Section 400.9-601 provides a secured creditor with options in which the creditor can proceed; specifically, section 400.9-601(a)(1) provides that after default a secured party "[m]ay reduce a claim to judgment, foreclose, or otherwise enforce the claim, security interest, or agricultural lien by any available judicial procedure." If we were to hold that the proceeds from the disposition of collateral must be applied to all loans in default which are secured by that collateral, then secured creditors would not have the choice provided for in section 400.9-601. We hold that when there are two separate loans secured by the same collateral, the creditor may reduce a claim to judgment, foreclose, or otherwise enforce the claim, security interest, or agricultural lien by any available judicial procedure without affecting its claim in the second loan.
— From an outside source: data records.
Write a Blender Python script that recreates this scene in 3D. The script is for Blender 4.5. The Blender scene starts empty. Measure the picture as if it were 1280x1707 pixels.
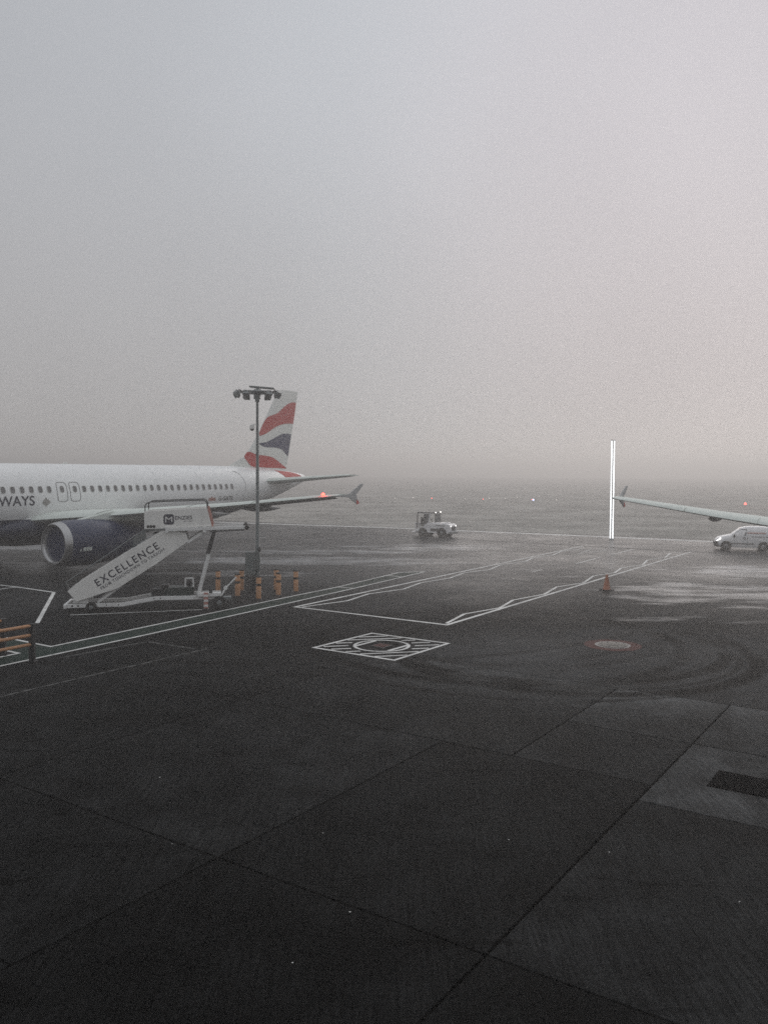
import bpy, bmesh, math, random
from mathutils import Vector, Matrix
R = math.radians
random.seed(7)
scene = bpy.context.scene
C = scene.collection

# ------------------------------------------------------------------ camera
cam_d = bpy.data.cameras.new('camera')
cam = bpy.data.objects.new('camera', cam_d)
C.objects.link(cam)
cam_d.sensor_fit = 'HORIZONTAL'
cam_d.sensor_width = 36.0
cam_d.lens = 39.52
cam_d.clip_start = 0.05
cam_d.clip_end = 4000.0
cam.matrix_world = (Matrix.Translation((0, 0, 5.521)) @ Matrix.Rotation(R(90 - 2.749), 4, 'X')
                    @ Matrix.Rotation(R(0.30), 4, 'Z'))
scene.camera = cam

# ------------------------------------------------------------------ sky and sun
SUN_AZ, SUN_EL = 27.0, 17.0          # clockwise from +Y, and up
sun_dir = Vector((math.sin(R(SUN_AZ)) * math.cos(R(SUN_EL)), math.cos(R(SUN_AZ)) * math.cos(R(SUN_EL)), math.sin(R(SUN_EL))))
world = bpy.data.worlds.new('World')
scene.world = world
world.use_nodes = True
wn, wl = world.node_tree.nodes, world.node_tree.links
wn.clear()
w_out = wn.new('ShaderNodeOutputWorld')
sky = wn.new('ShaderNodeTexSky')
sky.sky_type = 'NISHITA'
sky.sun_disc = False
sky.sun_elevation = R(SUN_EL)
sky.sun_rotation = R(SUN_AZ)
sky.dust_density = 0.3
sky.air_density = 0.6
hsv = wn.new('ShaderNodeHueSaturation')
hsv.inputs['Saturation'].default_value = 0.3
wl.new(sky.outputs['Color'], hsv.inputs['Color'])
bg_sky = wn.new('ShaderNodeBackground')
bg_sky.inputs['Strength'].default_value = 0.05
wl.new(hsv.outputs['Color'], bg_sky.inputs['Color'])
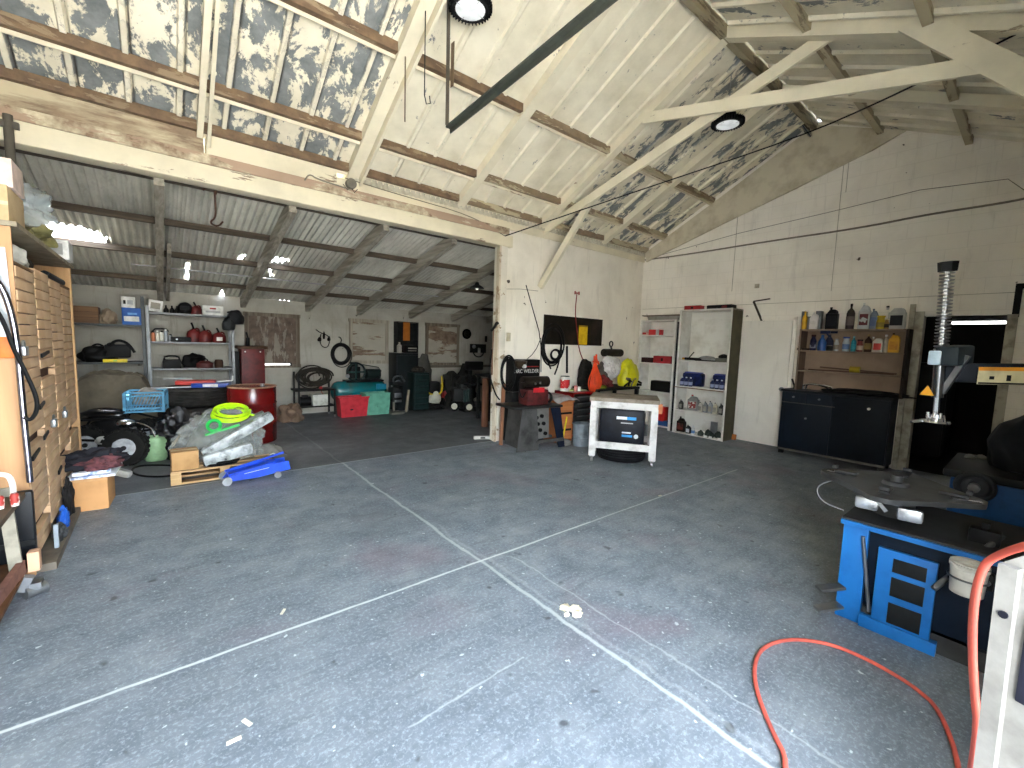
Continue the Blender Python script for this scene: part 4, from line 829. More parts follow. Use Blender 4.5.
S('wall_ledge', B().bx(-1.2, 1.3, -.05, .04, -.03, .03), m_('#5d564a', .8), 'thin timber ledge across the rear wall under the last window', 'ledge', (on(1, 9.55, 470, 366).x, 9.55, on(1, 9.55, 470, 366).z))

# dark oddments filling the lower shelves of the far corner
for x_, z_, d_, l in ((-.85, .5, (.18, .14, .34), 'black lumpy bag low on the far left shelving behind the tarpaulin'), (-.45, .5, (.2, .14, .4), 'black crumpled cover low on the far left shelving, right of the lumpy bag')):
    S('dark_bundle', B().blob((0, 0, 0), d_, int(z_*10)+int(x_*-20), .2, 2, 4, True, .1), BLK, l, 'bundle', (x_, 9.2, z_), 0, 'dark bundles low on the far left shelving')
S('engine_cover', B().blob((0, 0, 0), (.17, .12, .24), 33, .15, 1.8, 4, True, .05), BLK, 'black engine cover low on the grey shelving between the two toolboxes', 'cover', ((x2+x3)/2+.02, 9.3, zE))
S('tyre_tube', B().coil((0, 0, .04), .17, .03, 3, 'z', .03, .02), RUB, 'black rubber tubes piled on the bottom of the grey shelving', 'tube', ((x2+x3)/2-.15, 9.22, .36))
S('black_crate', B().bx(-.22, .22, -.15, .15, 0, .34, .02), BLK, 'black crate low on the grey shelving left of the red cabinet', 'crate', ((x2+x3)/2+.2, 9.25, .351))
# ================================================================ PARTITION WALL and what stands along it
y = YN
# black board on the wall
x0, x1, z0, z1 = RY(YN-.02, 544, 317, 602, 345)
S('wall_board', B().bx(-(x1-x0)/2, (x1-x0)/2, -.012, .012, -(z1-z0)/2, (z1-z0)/2), m_('#16130f', .5, c2='#2b231b', sc=3), 'black rectangular board fixed on the white partition wall', 'board', ((x0+x1)/2, YN-.014, (z0+z1)/2))
q = on(1, YN-.05, 583, 334)
t = T('yellow_tag', 'yellow paper tag hanging on the black wall board', 'tag', q); P('paper', B().bx(-.12, .12, -.004, 0, -.2, .16), m_('#d9b41a', .6, c2='#b8920f'), t); P('header_strip', B().bx(-.12, .12, -.006, -.004, .13, .16), m_('#8a6b1a', .6), t)
q = on(1, YN-.09, 553, 345)
S('black_hose_coil', B().coil((0, 0, 0), .24, .014, 4, 'y', .03, .02, 1.3).tube([(-.1, 0, -.3), (-.05, -.02, -.42)], .014).tube([(.2, 0, -.15), (.12, -.02, -.38), (.05, -.02, -.52)], .014, smooth=2).coil((.05, -.02, -.16), .1, .014, 2, 'y', .02, .01, .8), BLK, 'black rubber hose coiled on the wall at the left of the black board', 'hose', q)
q0 = on(1, YN-.02, 526, 285); q1 = on(1, YN-.02, 541, 338); q2 = on(1, YN-.02, 541, 372)
wire('hanging_cable', [q0, on(1, YN-.02, 533, 310), q1, q2], .008, BLK, 'black cord running down the partition wall behind the hose coil', sm=1)
wire('hanging_cable', [q1, on(1, YN-.03, 535, 352), on(1, YN-.06, 524, 362)], .006, BLK, 'thin black cord branching down to the welder box', sm=1)
wire('hanging_cable', [on(1, YN-.02, 577, 293), on(1, YN-.02, 575, 312), on(1, YN-.05, 577, 330), on(1, YN-.05, 579, 350), on(1, YN-.05, 584, 362)], .009, m_('#8c2f2a', .5), 'thin red cord hanging from a hook past the yellow tag', sm=2)
S('cord_hook', B().bx(-.06, .06, -.01, .01, -.01, .01).bx(-.06, -.045, -.015, .01, -.03, .03).bx(.045, .06, -.015, .01, -.03, .03), m_('#a1554b', .6), 'small reddish hook on the partition wall holding the red cord', 'hook', on(1, YN-.014, 577, 293))
wire('black_strap', [on(1, YN-.03, 567, 346), on(1, YN-.03, 567, 360), on(1, YN-.03, 567, 373)], .02, BLK, 'short black strap hanging straight down under the wall board', 'strap', sm=0)
q = on(1, YN-.02, 540, 286)
S('wall_wire', B().tube([on(1, YN-.01, 503, 289)-q, on(1, YN-.01, 520, 289)-q, on(1, YN-.01, 538, 291)-q], .004), m_('#8a8272'), 'thin wire stretched to the foot of the knee brace', 'cable', q)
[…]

We recognize there might have been a different result in this case had both loans been referenced in Credit Union's notification of the right to cure the default prior to the sale of the truck, however, such is not the issue before us. The judgment is affirmed.
PREWITT, P.J., and PARRISH, J., concur.
NOTES
[1] The issue of whether proper attachment and perfection occurred so that the pickup truck actually cross-collateralized both loans was not before this Court. Credit Union admitted at trial that the pickup cross-collateralized both loans.
[2] All references to statutes are to RSMo 2000, unless otherwise specified.